[begin GIVEN MATERIAL]

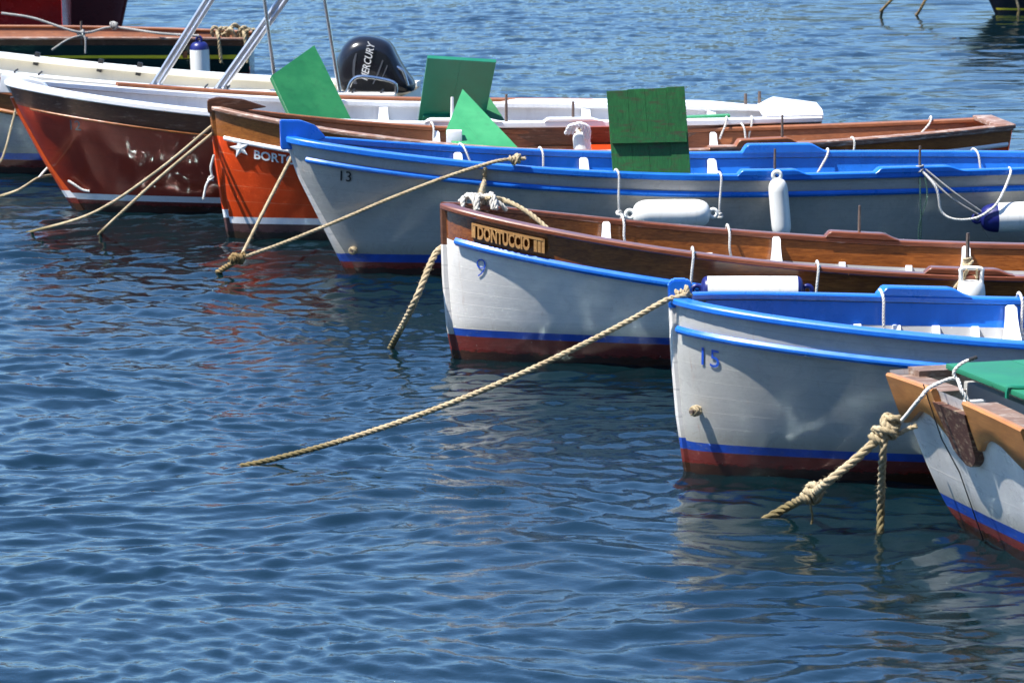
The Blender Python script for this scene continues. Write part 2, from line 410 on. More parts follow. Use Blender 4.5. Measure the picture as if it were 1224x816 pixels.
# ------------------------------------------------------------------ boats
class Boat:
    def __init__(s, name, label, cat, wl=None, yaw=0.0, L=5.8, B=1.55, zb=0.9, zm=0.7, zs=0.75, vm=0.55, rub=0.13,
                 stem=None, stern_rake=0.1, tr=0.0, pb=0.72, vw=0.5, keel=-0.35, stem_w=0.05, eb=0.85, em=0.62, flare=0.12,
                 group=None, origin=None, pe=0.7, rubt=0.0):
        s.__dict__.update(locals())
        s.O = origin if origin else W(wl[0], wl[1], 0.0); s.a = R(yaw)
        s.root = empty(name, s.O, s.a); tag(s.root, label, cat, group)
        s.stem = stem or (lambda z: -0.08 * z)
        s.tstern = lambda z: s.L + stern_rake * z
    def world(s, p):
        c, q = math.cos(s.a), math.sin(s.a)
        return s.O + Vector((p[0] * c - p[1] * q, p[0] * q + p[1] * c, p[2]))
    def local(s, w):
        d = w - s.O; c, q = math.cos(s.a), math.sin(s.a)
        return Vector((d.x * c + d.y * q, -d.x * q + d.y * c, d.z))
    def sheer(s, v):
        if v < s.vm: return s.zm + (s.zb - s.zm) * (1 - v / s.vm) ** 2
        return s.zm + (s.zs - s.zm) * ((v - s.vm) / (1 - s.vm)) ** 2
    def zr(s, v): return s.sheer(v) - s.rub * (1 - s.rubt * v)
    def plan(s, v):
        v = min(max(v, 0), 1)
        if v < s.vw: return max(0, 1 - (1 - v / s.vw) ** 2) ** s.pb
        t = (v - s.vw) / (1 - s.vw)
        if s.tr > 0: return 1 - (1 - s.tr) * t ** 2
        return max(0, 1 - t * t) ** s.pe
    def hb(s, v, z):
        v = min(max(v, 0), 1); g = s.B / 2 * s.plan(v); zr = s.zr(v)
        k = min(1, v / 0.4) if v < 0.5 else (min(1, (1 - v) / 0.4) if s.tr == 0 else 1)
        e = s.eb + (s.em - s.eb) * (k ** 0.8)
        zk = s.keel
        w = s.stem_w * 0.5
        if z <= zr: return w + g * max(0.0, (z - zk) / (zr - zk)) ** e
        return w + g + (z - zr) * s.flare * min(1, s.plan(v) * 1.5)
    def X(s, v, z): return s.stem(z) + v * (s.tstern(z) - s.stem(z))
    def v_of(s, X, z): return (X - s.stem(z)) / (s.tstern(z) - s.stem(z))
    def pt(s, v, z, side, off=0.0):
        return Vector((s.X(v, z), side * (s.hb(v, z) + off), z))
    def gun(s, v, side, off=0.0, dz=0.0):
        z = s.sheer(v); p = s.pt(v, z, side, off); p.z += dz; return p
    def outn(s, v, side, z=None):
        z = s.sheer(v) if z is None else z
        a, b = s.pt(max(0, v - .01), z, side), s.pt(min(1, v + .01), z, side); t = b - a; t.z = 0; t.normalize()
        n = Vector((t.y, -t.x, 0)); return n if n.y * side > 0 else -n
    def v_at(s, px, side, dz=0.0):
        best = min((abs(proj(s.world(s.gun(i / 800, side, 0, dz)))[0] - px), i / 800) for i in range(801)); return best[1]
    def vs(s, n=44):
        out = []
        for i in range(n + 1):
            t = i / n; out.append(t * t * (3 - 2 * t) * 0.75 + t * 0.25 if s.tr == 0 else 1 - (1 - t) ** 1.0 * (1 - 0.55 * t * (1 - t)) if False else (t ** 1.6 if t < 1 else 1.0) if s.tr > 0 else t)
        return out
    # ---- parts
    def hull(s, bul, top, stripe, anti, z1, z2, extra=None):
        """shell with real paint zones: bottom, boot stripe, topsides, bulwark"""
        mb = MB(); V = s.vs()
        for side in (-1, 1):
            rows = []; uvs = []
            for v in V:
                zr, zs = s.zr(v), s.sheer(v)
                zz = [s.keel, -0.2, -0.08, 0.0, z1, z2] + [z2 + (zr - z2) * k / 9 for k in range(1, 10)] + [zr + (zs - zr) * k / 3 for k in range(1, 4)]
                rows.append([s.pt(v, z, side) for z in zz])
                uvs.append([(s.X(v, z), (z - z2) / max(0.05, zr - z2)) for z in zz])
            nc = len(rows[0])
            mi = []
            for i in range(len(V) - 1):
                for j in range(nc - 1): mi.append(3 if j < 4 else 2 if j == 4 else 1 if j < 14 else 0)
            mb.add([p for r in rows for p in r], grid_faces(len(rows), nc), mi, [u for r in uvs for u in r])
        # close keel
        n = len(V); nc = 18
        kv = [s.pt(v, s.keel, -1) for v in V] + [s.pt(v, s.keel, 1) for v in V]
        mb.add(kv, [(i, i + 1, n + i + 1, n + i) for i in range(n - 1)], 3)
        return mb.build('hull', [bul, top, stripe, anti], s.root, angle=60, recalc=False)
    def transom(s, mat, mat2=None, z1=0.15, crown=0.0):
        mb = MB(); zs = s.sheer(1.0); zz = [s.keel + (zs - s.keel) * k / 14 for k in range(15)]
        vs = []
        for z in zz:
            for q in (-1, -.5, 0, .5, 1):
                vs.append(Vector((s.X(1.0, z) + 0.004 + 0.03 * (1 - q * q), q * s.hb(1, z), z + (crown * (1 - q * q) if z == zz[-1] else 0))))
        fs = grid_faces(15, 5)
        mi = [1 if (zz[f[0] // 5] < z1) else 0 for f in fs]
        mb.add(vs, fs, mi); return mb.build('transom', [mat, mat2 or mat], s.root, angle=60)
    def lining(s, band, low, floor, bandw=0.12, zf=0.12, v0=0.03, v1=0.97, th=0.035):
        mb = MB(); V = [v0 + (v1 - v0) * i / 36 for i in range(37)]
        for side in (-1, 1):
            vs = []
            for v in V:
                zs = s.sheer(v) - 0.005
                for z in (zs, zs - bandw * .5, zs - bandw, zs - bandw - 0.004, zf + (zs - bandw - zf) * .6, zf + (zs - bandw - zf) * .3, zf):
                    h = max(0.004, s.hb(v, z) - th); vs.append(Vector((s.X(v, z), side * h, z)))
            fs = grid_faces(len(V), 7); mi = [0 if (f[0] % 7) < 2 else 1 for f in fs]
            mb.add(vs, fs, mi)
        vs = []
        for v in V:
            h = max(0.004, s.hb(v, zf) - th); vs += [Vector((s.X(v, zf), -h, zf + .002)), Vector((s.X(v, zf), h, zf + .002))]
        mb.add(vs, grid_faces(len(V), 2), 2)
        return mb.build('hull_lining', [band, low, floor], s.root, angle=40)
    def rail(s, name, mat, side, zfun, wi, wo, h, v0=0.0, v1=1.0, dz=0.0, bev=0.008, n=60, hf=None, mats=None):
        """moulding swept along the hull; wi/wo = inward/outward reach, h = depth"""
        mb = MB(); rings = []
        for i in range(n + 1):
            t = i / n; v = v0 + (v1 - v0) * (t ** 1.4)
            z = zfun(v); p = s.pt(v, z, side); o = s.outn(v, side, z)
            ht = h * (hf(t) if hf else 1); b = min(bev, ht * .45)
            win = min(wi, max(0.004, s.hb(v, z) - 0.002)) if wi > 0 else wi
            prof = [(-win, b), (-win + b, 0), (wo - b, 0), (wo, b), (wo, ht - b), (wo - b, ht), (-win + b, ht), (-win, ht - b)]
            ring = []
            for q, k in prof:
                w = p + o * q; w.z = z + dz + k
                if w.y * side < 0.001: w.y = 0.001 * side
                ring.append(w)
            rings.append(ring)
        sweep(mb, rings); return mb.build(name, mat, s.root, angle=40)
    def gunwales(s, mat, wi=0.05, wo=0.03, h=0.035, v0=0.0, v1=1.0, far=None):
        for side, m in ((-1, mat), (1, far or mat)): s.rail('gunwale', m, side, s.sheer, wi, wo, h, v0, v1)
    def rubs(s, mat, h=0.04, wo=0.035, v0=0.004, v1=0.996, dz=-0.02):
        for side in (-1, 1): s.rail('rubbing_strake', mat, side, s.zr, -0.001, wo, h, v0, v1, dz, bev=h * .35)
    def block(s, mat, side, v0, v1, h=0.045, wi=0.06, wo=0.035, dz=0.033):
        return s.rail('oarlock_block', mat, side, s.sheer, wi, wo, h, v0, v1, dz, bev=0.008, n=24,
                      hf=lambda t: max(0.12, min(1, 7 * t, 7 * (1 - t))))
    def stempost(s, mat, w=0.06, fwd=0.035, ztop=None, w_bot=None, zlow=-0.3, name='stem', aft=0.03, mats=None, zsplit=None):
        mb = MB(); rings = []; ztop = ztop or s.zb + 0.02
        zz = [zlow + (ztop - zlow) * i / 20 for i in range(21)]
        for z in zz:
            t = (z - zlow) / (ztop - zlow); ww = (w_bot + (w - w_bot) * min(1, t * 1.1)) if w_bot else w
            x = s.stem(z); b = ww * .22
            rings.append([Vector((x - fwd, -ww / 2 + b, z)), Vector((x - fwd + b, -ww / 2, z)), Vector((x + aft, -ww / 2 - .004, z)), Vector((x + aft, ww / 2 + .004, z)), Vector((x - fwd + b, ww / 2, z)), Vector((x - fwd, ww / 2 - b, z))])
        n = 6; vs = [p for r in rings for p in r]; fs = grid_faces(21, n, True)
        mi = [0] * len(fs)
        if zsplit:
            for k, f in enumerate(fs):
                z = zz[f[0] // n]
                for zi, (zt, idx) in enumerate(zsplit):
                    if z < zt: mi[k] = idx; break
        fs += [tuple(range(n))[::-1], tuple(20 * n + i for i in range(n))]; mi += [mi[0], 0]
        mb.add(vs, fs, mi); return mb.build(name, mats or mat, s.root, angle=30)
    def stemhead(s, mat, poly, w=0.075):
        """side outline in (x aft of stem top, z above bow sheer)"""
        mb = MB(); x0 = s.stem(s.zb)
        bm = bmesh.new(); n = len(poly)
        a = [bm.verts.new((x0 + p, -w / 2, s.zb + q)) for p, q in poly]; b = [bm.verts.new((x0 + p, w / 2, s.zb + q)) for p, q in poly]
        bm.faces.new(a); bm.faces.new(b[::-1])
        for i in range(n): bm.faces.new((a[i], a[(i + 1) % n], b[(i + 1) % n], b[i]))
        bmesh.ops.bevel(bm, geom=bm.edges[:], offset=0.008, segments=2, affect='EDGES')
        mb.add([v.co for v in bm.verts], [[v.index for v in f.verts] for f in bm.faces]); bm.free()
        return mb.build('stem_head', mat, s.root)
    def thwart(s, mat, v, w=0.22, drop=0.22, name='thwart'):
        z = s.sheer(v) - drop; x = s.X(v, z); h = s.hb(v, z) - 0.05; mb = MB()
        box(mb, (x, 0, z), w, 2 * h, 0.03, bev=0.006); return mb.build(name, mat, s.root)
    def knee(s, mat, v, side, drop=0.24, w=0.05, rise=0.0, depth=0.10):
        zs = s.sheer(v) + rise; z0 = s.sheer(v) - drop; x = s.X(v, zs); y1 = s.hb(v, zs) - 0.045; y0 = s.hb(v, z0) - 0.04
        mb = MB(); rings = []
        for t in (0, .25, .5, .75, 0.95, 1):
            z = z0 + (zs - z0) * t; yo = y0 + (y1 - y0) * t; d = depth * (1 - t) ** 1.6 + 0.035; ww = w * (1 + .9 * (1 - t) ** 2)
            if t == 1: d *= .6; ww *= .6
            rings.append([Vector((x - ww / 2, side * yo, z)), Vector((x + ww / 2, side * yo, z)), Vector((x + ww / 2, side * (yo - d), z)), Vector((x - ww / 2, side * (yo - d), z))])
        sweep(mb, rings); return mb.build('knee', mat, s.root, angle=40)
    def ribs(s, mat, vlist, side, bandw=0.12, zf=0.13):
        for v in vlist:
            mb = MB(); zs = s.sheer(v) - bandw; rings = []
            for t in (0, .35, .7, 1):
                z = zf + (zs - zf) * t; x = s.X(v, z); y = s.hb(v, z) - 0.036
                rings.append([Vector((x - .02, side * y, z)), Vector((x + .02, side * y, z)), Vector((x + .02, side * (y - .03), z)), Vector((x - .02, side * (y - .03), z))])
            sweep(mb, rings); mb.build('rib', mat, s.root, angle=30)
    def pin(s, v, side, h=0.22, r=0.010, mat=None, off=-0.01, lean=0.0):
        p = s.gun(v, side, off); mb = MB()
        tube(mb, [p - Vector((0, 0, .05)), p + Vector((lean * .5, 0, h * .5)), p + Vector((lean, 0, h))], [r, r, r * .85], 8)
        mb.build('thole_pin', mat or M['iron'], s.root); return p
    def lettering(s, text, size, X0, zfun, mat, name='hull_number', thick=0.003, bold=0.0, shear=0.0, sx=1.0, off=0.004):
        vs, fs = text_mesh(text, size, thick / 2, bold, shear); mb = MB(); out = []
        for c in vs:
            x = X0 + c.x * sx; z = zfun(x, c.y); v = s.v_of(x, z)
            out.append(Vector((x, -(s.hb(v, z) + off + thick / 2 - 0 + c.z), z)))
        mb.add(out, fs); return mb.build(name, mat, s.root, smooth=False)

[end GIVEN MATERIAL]

WHAT TO WORK ON:
Pull out all lines in the data above that include "parts".

SOLVED PROBLEM:
The Blender Python script for this scene continues. Write part 2, from line 410 on. More parts follow. Use Blender 4.5. Measure the picture as if it were 1224x816 pixels.
    # ---- parts